Vos: Most county courts outside of the South-East operate reasonably well
The court modernisation project ends this month with the “very disappointing” outcome of only 23% of civil cases being digital end to end, the Master of the Rolls told MPs this week.
Sir Geoffrey Vos said it would take a relatively small amount of money – “millions rather than hundreds of millions” – to expand the scope of digitisation to encompass up to 90% of civil cases.
Giving evidence to the justice select committee as part of its inquiry into the county court, he said the senior judiciary was “contributing urgently” to the Ministry of Justice’s bid to the Treasury for the next spending round.
What was initially in 2016 a four-year project was soon extended to six years, and then pushed three more times until the final delay last year to March 2025.
Sir Geoffrey said most county courts were delivering “a reasonably good service” but identified “three hot spots of inefficiency” – the Civil National Business Centre in Northampton, Central London County Court, and “a lack of salaried district judges in the South-East of England and in London.
Talking about technology, he bemoaned the “overlapping systems” operating in the county court –paper, a legacy system called CaseMan, the current system and local efforts to scan paper documents.
“We thought when reform started that we were going to have one digital system across the entirety of the courts and tribunals,” he said.
However, its scope has been steadily cut back over the years, meaning that only 23% of county court cases were entirely digital. This was a “very disappointing” outcome.
Sir Geoffrey explained that the contrasting figure of 61% cited by HM Courts & Tribunals Service was based on the number of tasks a judge undertook – this meant a three-day trial over a boundary dispute counted the same as a two-minute online application. The statistic “does not really mean anything”.
Returning to the new system’s scope possession and property claims – which are being digitised with money provided by the Ministry of Housing, Communities and Local Government – possession claims and then bulk claims, would take it to 80-90%.
“But you would still be not making judges use digital 80% or 90% of the time, because those bulk claims very rarely go to judges, they are normally the subject of default judgements.
“So unfortunately the ones judges see are that stubborn 10% that are the more complex claims, and you will only get paper out of the county court and out of the judge’s inbox when you find a way of digitising those.”
Sir Geoffrey added that it now seemed unlikely that the county court system would be able to expand to replace the High Court’s CE-file, which would need replacing in three or four years’ time.
For complex county court claims, such as boundary disputes, he suggested using the CE-file replacement when it comes.
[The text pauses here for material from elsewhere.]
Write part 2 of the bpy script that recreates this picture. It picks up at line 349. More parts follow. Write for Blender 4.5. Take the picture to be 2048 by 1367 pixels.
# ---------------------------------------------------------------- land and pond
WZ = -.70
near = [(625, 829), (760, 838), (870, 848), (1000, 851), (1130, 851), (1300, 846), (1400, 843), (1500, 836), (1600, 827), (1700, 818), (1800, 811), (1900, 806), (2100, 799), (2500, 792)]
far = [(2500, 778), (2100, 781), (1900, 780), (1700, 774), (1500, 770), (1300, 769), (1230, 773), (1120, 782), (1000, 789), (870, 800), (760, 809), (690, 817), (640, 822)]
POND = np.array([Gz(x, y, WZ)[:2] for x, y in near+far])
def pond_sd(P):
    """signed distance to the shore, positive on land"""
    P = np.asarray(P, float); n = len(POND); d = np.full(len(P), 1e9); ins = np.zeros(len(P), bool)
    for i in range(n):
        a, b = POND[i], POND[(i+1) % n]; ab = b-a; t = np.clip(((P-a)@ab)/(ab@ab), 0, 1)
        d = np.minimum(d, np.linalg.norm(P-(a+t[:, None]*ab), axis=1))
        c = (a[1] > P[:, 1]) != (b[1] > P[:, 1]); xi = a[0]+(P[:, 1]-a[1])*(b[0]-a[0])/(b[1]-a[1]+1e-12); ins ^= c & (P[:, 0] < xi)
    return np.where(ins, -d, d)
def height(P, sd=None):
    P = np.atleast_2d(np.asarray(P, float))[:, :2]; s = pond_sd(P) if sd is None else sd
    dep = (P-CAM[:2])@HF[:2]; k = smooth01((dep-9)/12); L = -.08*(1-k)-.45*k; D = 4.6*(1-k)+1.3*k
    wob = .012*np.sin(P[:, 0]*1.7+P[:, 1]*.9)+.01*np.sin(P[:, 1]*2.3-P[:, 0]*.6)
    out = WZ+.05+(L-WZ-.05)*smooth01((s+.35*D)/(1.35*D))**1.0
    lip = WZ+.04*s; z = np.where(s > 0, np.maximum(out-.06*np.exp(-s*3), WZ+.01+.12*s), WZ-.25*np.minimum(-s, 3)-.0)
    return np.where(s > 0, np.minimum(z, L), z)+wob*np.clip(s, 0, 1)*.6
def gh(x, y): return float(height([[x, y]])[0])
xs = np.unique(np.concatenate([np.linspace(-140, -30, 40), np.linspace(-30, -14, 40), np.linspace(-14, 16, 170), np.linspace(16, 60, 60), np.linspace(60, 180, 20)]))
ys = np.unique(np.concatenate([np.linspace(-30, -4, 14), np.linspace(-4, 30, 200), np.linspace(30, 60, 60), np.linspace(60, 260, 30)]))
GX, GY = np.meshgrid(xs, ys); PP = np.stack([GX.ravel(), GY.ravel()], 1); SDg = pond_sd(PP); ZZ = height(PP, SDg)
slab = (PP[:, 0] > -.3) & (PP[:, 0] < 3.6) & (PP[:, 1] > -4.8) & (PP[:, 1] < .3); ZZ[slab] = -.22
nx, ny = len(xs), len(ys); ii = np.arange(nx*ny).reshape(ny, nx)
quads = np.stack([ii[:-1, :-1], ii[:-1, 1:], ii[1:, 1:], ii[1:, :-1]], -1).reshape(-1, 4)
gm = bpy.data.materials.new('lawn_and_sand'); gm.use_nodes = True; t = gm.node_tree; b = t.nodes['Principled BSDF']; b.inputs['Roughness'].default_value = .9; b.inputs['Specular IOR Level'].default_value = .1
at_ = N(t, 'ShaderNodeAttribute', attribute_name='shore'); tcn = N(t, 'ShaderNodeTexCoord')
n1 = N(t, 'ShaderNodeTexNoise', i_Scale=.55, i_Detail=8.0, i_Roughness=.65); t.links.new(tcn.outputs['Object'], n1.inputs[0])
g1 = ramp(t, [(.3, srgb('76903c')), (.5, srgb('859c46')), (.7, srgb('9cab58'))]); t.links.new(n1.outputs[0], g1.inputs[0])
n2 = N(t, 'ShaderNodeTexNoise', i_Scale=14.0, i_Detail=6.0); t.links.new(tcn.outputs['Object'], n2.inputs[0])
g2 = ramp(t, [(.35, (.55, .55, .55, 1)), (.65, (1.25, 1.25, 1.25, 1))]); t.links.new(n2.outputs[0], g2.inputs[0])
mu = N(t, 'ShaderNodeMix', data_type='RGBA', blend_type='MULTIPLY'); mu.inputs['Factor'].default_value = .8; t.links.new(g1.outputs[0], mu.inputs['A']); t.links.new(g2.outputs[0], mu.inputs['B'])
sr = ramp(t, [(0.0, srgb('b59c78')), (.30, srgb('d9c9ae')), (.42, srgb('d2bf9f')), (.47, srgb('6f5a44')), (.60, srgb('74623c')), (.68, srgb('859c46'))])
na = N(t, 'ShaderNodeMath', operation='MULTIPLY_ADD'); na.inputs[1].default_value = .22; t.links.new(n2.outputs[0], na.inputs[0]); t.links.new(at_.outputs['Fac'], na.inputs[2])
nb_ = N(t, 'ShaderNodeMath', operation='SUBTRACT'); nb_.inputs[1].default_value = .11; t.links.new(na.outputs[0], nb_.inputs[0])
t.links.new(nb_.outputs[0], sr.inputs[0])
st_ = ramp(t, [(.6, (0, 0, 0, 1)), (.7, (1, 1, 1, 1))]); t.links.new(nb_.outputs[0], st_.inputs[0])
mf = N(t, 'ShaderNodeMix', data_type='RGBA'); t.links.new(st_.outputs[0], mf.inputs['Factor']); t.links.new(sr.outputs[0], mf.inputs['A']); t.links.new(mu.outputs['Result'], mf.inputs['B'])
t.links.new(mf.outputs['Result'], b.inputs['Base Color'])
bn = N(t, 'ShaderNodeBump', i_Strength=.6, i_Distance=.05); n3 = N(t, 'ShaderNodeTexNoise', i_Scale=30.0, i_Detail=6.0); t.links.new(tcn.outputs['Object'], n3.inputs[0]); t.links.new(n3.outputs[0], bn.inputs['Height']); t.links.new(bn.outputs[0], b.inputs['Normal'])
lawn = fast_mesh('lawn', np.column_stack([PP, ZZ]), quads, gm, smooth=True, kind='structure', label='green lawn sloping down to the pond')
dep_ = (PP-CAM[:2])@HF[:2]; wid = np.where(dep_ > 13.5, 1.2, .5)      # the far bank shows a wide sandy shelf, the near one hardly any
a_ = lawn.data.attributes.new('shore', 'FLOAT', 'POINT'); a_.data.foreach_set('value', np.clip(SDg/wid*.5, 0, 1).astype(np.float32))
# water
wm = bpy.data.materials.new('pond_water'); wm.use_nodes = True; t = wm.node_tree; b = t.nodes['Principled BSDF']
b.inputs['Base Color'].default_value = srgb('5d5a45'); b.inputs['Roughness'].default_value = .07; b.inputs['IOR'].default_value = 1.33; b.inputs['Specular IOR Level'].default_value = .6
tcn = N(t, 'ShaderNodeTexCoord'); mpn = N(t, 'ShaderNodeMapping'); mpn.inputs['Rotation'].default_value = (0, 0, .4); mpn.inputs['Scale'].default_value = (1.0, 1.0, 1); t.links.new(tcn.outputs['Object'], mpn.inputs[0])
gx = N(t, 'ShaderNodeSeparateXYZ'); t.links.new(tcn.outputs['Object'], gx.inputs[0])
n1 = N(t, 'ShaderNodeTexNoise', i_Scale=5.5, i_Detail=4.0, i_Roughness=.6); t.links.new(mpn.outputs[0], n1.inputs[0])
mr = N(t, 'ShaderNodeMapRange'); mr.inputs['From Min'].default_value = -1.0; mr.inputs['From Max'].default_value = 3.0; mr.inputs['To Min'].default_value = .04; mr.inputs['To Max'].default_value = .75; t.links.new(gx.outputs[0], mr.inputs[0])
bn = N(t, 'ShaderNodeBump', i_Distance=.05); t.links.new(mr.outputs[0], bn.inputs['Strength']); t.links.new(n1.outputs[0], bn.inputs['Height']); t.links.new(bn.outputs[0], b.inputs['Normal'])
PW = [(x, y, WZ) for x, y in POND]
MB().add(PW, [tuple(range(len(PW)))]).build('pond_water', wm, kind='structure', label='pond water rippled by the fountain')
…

“I think everybody is very keen to stop the reform programme dead in its tracks as at 31 March. That is fine. It is very important that the work that was within scope previously of civil reform should be completed.”
The MR said that while the modernisation programme has “not been unsuccessful”, the problems thrown up by the complexities of the different kinds of case in civil was underestimated.
He added that he wanted to get the proportion of salaried to fee-paid district judges to 80/20, compared to around 60/40 as now.
While “fee-paid judges are great, they are extremely able, they are extremely committed”, they tended to be “a bit slower” than experienced judged who sat every day.
A former adviser to the Ministry of Justice said last May that the county court has “borne the brunt” of the failure of the programme to deliver.